Here are a few stills of the funky, eclectic mix of decorations in our apartment.  My favorite, which actually kind of creeped out the boys, was the large hall mirror.



Picture on hall mirror

What era is this mirror from, anyway?!


An attempt to capture the charm of our funky elevator!


We got settled and headed out to revisit Madrid.  We walked around a bit and went for dinner at the restaurant where we had met Hector and Ana last June.  We didn't realize that along with seeing new sights in Madrid, we would find ourselves wanting to re-visit familiar places.

Dinner in Madrid, take 2.
Mercado de San Miguel, as seen from our table.
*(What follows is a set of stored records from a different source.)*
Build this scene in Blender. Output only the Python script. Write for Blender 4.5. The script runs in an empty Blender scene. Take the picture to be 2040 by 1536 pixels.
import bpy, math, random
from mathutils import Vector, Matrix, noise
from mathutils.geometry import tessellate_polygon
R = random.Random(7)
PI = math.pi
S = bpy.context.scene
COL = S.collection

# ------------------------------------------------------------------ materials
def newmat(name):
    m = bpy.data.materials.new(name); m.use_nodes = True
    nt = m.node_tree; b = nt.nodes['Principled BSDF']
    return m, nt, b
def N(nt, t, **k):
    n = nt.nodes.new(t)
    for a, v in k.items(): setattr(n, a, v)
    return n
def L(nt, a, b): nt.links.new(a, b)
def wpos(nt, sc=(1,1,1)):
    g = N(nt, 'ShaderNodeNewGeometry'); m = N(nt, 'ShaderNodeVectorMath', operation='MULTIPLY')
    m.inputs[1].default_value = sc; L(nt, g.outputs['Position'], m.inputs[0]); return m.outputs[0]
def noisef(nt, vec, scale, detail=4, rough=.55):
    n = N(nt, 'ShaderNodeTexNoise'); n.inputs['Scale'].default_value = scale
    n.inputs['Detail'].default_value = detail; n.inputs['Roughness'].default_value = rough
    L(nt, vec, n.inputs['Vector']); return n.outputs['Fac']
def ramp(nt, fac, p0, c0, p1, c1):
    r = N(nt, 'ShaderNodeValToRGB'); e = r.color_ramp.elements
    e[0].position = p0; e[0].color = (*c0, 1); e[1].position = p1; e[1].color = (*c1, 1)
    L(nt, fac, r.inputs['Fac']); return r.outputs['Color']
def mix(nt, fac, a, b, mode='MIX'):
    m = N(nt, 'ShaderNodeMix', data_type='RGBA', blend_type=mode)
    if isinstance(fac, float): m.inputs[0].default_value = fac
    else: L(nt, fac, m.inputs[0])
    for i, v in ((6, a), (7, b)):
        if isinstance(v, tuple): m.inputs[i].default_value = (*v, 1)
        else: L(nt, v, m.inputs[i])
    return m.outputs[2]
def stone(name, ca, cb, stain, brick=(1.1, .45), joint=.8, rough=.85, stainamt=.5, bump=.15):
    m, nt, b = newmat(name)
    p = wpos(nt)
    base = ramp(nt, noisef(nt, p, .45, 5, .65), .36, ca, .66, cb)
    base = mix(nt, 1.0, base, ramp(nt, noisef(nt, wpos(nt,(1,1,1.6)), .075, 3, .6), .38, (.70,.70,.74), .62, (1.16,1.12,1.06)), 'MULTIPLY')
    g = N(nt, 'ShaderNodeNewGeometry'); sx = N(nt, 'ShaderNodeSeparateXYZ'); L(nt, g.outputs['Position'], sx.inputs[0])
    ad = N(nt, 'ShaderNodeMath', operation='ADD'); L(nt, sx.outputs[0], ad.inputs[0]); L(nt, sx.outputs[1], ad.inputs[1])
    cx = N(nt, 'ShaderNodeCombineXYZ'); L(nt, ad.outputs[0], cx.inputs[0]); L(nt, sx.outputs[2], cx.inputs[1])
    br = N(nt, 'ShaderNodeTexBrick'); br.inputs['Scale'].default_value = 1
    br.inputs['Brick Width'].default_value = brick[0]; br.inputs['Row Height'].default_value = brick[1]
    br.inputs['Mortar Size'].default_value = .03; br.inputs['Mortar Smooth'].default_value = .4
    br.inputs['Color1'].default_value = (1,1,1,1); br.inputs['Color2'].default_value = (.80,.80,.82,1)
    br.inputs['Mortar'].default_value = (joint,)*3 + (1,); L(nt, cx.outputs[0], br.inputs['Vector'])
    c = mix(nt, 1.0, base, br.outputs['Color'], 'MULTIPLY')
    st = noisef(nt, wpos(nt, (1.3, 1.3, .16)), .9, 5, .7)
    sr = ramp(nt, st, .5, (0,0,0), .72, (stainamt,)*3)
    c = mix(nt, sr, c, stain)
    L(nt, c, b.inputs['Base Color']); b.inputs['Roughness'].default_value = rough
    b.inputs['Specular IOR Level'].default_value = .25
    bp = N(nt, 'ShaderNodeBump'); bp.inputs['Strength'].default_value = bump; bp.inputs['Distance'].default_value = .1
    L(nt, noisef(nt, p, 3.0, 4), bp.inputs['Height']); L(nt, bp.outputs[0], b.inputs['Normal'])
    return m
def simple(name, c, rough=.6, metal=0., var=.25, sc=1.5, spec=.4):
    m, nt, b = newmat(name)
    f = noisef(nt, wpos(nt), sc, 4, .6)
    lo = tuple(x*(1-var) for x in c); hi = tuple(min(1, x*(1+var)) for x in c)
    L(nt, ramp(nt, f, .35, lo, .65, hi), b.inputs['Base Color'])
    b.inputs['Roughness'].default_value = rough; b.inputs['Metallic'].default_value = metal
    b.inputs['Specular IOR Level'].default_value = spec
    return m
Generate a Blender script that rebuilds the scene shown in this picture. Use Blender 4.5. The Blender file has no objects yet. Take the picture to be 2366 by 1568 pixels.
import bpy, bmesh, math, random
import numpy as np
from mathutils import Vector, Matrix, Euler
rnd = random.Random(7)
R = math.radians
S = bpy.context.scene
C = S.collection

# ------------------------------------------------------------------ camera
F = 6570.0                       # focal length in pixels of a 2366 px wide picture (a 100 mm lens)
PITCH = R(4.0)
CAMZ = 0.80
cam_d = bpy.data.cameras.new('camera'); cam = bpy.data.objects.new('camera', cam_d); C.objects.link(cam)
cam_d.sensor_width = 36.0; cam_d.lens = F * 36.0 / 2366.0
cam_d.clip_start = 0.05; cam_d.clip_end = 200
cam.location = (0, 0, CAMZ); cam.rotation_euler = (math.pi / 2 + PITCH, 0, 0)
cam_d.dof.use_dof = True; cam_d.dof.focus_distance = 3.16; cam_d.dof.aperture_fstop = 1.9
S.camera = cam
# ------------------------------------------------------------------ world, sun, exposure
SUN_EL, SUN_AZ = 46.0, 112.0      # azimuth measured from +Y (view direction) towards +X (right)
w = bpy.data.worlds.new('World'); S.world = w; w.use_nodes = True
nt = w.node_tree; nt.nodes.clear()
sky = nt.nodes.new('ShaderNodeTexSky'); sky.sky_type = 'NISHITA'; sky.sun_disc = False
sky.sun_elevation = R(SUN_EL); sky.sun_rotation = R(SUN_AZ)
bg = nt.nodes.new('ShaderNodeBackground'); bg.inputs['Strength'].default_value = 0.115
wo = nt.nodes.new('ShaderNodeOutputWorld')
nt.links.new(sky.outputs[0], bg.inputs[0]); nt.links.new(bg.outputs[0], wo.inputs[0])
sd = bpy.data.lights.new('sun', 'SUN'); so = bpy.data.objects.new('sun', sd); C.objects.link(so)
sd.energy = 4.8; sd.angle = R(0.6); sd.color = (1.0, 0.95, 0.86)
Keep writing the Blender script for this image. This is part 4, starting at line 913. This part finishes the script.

Nearly a full moon.  Beautiful
After dinner the boys went around the corner to get ice cream.  Again, a repeat performance.  I wandered into the Mercado de San Miguel, which I missed the first time in Madrid.  It was filled with tapas bars, fish stands, pastry stalls and an ice cream bar.  I got a mini cone of violet-flavored ice cream.  Yummy and very interesting to the palate.  We all wondered if we could find a recipe to make it at home.

We walked around a bit more and headed home for a (relatively) early day of sightseeing Wednesday.

A fun group singing American pop songs.  They had a huge crowd and we saw them in the same place the next night.